■ **SHORT TASK**: The lines to reproduce run from the first one through the line containing "struct('floor', mb, [M['floor'], M['void'], M['joint']])". Reproduce them exactly.

■ **SUPPLIED DATA**:
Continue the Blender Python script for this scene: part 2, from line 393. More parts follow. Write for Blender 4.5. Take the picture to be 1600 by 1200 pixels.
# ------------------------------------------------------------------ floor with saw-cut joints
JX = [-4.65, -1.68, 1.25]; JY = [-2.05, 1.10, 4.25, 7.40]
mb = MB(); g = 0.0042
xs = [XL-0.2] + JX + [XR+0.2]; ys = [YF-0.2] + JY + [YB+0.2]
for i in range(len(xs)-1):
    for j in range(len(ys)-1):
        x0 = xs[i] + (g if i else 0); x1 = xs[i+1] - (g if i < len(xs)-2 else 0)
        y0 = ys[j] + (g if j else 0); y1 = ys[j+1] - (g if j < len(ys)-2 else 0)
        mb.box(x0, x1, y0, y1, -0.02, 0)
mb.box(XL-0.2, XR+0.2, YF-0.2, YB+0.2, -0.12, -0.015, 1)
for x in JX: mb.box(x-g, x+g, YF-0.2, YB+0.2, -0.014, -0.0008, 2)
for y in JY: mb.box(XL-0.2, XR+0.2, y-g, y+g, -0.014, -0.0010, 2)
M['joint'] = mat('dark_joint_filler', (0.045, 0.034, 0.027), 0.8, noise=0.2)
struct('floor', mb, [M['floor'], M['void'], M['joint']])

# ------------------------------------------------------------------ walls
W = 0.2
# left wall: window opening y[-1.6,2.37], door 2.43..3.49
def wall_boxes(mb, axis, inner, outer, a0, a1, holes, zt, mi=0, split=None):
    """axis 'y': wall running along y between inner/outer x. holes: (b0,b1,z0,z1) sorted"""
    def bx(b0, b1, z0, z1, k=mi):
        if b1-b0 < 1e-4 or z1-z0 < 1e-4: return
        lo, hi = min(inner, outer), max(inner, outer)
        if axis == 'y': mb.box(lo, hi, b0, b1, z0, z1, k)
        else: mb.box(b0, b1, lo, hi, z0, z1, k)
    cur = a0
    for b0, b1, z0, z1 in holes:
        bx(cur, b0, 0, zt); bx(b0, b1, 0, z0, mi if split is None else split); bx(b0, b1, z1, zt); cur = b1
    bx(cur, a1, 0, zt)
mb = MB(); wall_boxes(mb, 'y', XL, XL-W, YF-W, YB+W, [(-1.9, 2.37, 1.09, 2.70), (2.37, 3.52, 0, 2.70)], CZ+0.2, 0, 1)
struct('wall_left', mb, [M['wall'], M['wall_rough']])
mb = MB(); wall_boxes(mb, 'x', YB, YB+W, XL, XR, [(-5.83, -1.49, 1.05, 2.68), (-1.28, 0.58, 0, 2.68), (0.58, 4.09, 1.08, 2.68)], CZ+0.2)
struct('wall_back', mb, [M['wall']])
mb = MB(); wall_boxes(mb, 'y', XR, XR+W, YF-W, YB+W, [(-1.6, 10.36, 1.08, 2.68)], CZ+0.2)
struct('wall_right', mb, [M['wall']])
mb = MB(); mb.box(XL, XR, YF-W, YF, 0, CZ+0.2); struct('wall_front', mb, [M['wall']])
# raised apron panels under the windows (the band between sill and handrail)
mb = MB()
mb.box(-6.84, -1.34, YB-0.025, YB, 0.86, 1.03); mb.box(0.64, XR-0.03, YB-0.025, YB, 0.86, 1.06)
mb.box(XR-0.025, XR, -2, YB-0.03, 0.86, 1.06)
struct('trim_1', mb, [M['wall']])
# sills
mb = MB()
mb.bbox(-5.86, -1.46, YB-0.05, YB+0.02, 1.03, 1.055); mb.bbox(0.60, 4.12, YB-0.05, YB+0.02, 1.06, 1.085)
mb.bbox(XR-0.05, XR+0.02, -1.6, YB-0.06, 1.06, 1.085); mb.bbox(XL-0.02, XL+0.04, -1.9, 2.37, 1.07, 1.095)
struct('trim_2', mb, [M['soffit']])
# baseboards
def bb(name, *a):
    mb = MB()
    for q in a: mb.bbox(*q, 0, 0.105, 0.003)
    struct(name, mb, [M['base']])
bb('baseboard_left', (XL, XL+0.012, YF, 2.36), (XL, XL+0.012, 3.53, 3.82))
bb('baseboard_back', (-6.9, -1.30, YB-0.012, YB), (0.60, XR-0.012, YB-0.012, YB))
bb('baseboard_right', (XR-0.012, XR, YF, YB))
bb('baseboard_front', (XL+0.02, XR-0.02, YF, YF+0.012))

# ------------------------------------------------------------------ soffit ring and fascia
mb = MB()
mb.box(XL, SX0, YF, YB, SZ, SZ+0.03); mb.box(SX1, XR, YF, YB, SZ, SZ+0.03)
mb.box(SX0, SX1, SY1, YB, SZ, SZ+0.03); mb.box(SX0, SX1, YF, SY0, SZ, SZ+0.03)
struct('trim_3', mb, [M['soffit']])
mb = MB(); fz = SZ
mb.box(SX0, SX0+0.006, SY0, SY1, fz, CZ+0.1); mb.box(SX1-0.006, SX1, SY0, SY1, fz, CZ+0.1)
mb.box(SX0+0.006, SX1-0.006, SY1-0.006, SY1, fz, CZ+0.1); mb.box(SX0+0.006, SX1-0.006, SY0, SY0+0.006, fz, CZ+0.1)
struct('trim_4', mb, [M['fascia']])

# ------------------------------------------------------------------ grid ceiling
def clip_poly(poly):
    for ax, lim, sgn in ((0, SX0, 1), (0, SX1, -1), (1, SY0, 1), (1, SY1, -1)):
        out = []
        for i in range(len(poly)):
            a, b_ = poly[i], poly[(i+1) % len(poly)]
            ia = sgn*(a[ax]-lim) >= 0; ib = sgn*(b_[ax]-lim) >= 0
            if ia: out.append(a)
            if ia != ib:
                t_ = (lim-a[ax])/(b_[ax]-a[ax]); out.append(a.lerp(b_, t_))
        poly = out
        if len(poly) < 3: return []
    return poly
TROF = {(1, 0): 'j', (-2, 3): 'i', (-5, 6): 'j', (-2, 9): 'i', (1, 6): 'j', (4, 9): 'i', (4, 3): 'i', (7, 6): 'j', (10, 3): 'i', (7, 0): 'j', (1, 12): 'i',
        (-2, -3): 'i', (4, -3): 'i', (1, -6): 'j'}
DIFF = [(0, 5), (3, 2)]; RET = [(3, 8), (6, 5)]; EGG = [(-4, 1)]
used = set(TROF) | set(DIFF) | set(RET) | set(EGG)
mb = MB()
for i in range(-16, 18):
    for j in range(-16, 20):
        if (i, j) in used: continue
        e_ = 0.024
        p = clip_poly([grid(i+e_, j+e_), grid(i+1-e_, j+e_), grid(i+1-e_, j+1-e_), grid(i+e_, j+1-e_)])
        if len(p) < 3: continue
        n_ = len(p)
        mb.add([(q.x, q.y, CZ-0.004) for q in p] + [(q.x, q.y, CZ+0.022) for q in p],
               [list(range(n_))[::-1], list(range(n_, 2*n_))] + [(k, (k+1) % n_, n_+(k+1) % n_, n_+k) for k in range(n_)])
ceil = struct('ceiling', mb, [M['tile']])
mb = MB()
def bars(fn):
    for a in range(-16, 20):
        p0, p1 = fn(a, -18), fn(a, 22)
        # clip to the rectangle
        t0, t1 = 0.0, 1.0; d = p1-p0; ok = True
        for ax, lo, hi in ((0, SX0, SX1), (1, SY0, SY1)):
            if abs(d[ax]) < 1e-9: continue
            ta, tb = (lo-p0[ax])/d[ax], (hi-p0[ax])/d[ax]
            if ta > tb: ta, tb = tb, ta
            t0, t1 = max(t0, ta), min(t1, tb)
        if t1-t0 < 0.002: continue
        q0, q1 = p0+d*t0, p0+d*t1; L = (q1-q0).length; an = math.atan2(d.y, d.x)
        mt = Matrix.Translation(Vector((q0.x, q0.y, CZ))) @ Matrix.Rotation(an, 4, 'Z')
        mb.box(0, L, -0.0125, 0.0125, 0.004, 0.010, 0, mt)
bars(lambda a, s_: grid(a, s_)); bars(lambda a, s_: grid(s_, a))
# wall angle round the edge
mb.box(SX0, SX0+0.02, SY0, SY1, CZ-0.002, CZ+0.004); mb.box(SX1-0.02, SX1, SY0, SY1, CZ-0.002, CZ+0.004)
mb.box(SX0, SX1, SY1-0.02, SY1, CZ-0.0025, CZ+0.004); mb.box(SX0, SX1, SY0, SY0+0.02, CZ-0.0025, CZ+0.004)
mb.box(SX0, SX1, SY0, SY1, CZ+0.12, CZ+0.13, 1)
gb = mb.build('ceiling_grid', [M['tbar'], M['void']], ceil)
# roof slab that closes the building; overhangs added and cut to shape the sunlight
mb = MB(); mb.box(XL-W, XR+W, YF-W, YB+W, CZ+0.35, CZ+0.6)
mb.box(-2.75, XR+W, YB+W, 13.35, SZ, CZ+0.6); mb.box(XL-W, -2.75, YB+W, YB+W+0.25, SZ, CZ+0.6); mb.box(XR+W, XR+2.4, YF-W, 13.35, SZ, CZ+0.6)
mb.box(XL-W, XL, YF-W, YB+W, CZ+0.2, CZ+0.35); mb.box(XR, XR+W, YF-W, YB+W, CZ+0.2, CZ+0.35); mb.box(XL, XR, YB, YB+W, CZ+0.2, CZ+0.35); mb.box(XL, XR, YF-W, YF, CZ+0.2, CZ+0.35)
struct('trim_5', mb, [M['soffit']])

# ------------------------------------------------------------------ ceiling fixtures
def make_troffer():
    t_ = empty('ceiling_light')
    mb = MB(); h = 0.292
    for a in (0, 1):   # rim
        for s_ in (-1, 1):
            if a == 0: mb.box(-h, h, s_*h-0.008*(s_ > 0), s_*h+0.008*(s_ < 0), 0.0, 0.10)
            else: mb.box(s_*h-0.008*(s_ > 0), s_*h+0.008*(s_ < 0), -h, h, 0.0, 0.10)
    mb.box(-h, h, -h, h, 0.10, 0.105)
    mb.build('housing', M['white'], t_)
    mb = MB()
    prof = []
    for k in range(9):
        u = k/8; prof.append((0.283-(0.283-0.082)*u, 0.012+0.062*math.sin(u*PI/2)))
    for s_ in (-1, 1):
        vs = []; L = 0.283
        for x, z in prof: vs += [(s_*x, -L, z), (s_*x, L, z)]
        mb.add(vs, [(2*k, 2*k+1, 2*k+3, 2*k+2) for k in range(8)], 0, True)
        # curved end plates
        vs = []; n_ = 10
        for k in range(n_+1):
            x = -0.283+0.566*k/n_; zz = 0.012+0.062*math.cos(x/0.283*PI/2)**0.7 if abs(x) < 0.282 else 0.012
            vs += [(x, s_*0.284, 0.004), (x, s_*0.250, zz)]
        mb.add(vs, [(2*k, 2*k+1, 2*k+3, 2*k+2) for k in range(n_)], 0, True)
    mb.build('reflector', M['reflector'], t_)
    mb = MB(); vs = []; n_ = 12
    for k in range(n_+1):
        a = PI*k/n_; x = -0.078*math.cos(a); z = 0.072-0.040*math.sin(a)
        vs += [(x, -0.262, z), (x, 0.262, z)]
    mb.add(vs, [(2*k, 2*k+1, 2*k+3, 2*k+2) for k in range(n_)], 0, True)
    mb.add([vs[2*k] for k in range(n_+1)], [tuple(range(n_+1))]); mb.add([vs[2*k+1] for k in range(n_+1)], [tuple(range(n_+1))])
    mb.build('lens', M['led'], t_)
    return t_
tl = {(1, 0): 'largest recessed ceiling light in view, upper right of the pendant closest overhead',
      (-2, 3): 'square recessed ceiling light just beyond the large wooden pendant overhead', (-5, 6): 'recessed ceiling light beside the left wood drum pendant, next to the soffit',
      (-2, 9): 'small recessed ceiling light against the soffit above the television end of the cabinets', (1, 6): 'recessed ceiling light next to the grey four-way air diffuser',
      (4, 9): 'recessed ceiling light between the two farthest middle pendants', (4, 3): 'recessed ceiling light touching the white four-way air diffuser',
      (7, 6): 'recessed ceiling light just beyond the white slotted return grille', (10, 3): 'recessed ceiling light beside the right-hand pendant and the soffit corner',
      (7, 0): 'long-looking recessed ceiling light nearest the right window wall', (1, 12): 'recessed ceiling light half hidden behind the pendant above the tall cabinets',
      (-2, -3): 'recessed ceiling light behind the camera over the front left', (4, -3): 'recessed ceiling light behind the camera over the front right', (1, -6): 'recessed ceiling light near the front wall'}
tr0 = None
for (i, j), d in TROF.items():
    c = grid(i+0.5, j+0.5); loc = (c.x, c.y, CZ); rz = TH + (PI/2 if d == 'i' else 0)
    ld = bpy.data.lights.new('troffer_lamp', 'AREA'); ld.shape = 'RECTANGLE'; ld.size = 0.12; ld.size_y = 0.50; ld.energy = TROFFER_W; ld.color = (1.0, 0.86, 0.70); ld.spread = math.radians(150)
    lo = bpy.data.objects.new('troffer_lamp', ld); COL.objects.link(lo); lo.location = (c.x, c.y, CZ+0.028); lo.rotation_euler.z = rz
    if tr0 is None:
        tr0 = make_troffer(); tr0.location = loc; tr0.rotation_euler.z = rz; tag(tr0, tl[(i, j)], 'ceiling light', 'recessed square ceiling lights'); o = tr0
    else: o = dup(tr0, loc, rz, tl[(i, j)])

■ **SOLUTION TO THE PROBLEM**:
Continue the Blender Python script for this scene: part 2, from line 393. More parts follow. Write for Blender 4.5. Take the picture to be 1600 by 1200 pixels.
# ------------------------------------------------------------------ floor with saw-cut joints
JX = [-4.65, -1.68, 1.25]; JY = [-2.05, 1.10, 4.25, 7.40]
mb = MB(); g = 0.0042
xs = [XL-0.2] + JX + [XR+0.2]; ys = [YF-0.2] + JY + [YB+0.2]
for i in range(len(xs)-1):
    for j in range(len(ys)-1):
        x0 = xs[i] + (g if i else 0); x1 = xs[i+1] - (g if i < len(xs)-2 else 0)
        y0 = ys[j] + (g if j else 0); y1 = ys[j+1] - (g if j < len(ys)-2 else 0)
        mb.box(x0, x1, y0, y1, -0.02, 0)
mb.box(XL-0.2, XR+0.2, YF-0.2, YB+0.2, -0.12, -0.015, 1)
for x in JX: mb.box(x-g, x+g, YF-0.2, YB+0.2, -0.014, -0.0008, 2)
for y in JY: mb.box(XL-0.2, XR+0.2, y-g, y+g, -0.014, -0.0010, 2)
M['joint'] = mat('dark_joint_filler', (0.045, 0.034, 0.027), 0.8, noise=0.2)
struct('floor', mb, [M['floor'], M['void'], M['joint']])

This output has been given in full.